La conservation des farines en rame a été sans doute la première adoptée, elle consiste à porter au grenier le blé tel qu’il sort des meules, c’est-à-dire la farine confondue avec les gruaux & les sons, à laisser ce mélange à l’air pendant six semaines environ, jusqu’à ce qu’elle ait fermenté ; telle est l’expression dont on se sert dans les provinces méridionales où cette méthode est encore suivie, particulièrement pour ce qu’on nomme farine de minot.

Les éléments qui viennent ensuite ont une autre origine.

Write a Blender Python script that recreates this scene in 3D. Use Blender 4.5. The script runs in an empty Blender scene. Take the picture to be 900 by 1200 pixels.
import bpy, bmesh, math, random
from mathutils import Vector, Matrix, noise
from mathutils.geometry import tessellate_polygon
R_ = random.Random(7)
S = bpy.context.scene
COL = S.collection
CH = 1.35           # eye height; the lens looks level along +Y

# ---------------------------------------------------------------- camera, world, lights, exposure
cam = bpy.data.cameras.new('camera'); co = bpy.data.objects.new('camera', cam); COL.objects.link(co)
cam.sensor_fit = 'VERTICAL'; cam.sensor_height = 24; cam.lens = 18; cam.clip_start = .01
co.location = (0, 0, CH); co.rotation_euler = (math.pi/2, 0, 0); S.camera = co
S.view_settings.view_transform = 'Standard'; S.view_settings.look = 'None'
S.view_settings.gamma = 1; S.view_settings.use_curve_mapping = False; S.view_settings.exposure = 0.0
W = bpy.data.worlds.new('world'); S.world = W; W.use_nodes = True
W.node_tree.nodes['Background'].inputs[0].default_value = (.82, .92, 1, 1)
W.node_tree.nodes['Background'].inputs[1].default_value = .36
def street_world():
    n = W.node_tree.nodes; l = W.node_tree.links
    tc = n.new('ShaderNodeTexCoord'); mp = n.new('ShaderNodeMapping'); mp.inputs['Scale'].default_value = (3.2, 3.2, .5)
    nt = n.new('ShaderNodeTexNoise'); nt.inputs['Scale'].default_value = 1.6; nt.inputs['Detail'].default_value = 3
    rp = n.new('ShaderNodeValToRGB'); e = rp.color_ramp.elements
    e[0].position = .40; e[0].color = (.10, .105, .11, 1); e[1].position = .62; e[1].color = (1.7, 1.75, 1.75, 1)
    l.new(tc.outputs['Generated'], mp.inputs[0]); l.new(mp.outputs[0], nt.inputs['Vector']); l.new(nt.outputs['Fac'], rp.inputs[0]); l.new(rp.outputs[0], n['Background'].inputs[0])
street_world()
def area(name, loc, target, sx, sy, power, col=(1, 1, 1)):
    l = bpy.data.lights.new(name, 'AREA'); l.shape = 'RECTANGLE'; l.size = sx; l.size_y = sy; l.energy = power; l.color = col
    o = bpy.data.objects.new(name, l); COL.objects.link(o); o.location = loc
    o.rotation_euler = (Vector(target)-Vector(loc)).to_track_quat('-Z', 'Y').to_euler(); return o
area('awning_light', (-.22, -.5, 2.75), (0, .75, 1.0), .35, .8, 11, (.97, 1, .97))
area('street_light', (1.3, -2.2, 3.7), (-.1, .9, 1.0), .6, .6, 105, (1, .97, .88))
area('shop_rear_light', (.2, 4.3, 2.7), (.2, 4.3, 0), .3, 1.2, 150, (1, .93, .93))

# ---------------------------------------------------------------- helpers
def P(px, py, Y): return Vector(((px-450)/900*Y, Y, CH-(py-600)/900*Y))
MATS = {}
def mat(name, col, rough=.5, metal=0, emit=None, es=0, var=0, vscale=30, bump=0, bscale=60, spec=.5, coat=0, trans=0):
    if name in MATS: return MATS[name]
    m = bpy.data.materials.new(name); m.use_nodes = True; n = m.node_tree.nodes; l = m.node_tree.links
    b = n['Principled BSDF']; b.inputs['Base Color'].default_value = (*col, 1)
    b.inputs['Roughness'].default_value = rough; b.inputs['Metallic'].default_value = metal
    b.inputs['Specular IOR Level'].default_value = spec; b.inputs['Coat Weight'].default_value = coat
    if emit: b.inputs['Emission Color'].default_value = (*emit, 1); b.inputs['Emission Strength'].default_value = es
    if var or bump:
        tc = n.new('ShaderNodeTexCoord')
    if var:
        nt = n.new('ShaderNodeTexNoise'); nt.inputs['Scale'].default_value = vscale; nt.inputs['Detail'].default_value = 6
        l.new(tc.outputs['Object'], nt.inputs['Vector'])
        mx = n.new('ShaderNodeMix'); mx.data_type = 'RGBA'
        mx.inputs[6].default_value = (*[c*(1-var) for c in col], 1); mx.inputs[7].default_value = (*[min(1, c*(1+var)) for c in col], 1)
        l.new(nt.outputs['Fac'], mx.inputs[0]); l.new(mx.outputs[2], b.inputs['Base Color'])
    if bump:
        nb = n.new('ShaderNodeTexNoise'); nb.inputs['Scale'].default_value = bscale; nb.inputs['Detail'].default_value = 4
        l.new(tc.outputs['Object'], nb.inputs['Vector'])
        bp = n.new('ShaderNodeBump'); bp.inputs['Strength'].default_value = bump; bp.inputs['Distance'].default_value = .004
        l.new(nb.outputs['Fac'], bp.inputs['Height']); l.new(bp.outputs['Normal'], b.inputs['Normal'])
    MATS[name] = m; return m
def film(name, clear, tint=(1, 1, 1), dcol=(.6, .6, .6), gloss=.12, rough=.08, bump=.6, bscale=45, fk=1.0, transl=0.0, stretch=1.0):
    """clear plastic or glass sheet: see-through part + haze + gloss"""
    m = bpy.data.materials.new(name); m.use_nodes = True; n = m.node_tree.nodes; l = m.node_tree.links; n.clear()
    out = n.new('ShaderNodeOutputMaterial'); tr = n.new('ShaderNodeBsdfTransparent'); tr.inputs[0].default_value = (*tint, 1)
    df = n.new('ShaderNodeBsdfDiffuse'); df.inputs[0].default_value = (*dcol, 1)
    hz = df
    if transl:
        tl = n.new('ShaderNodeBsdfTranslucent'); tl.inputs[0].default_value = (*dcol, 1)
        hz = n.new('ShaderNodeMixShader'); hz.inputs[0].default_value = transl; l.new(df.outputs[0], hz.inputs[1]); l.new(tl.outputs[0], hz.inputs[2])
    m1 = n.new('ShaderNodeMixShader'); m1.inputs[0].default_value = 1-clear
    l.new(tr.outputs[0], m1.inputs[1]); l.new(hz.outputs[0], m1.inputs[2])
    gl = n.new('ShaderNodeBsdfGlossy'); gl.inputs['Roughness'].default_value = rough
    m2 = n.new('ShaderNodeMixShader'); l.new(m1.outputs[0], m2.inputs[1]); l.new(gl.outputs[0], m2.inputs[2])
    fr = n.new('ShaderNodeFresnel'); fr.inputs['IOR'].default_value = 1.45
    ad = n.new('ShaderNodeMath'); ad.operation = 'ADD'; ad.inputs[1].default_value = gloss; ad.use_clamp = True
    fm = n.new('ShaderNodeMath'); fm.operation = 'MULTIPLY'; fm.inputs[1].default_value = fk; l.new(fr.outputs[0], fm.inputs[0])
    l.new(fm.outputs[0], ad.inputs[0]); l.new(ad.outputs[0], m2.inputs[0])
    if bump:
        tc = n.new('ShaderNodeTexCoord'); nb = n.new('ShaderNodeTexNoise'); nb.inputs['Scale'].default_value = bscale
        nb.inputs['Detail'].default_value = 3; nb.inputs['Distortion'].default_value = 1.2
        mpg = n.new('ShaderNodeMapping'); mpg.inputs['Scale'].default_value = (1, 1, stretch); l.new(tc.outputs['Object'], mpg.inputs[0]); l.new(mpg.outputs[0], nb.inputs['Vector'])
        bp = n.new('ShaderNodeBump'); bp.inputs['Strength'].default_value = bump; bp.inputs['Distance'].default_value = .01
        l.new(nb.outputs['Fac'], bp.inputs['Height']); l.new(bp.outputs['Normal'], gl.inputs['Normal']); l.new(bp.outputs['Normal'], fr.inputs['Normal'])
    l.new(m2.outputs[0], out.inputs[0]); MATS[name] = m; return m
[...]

Inconvéniens des farines en rame.

Il est bien certain que le son & les gruaux se trouvant interposés entre les molécules de la farine, ils empêchent qu’elle ne se tasse & ne s’amoncela, ils permettent à l’air de pénétrer plus aisément dans la masse, & à celle-ci de laisser exhaler une portion de l’humidité qu’elle renferme, de se combiner plus intimement avec l’autre, ce qui opère l’effet appelé si improprement la fermentation de la rame qui n’est qu’une véritable dessiccation insensible, en sorte que la totalité de la farine se détache mieux de l’écorce, & se blute plus parfaitement ; mais le son, en séjournant ainsi dans les farines, leur communique du goût & de la couleur ; il perd de son volume, & la farine bise qui s’y trouve toujours adhérente, se tamise en même temps que la farine blanche, en ternit la blancheur & la pique ; d’ailleurs, la mitte se met aisément dans le son, & si le grain dont il provient a été récolté dans une année humide, & qu’il fasse chaud, la farine ne tarde pas à s’altérer, souvent même c’est l’affaire de deux fois vingt-quatre heures.


Des farines en garenne.

La farine étant blutée au moulin ou chez le particulier qui l’emploie ou qui la commerce, on la répand en couches ou en tas sur le carreau ou le plancher du magasin, on a la précaution de la remuer de temps en temps, & même tous les jours quand il fait chaud, afin d’empêcher qu’elle ne contracte de l’odeur, de la couleur, ou qu’elle ne se marronne.


Inconvéniens de la farine en garenne.

Cette méthode est encore exposée à plus d’inconvéniens que celle des grains abandonnés en couches ; la farine une fois salie par toutes les ordures & les insectes qui y ont eu accès, ne sauroit être nettoyée par aucun instrument ; il en coûte ensuite des déchets & beaucoup de frais de main-d’œuvre, pour empêcher que ces corps étrangers, aussi nuisibles à la santé du consommateur qu’à la conservation de la denrée, n’augmentent les dispositions naturelles qu’elle a de s’échauffer & de fermenter : aussi le pain à l’approche des vives chaleurs, se ressent-il plus ou moins de cette défectuosités dans sa conservation ; tantôt il a le goût de poussière, & tantôt celui de ver ou de charançon, ce qu’on ne manque pas d’attribuer à la mauvaise qualité du grain ou à un vice de fabrication, tandis qu’il ne faut accuser que la mauvaise manière de garder la farine, qui fait tout le mal.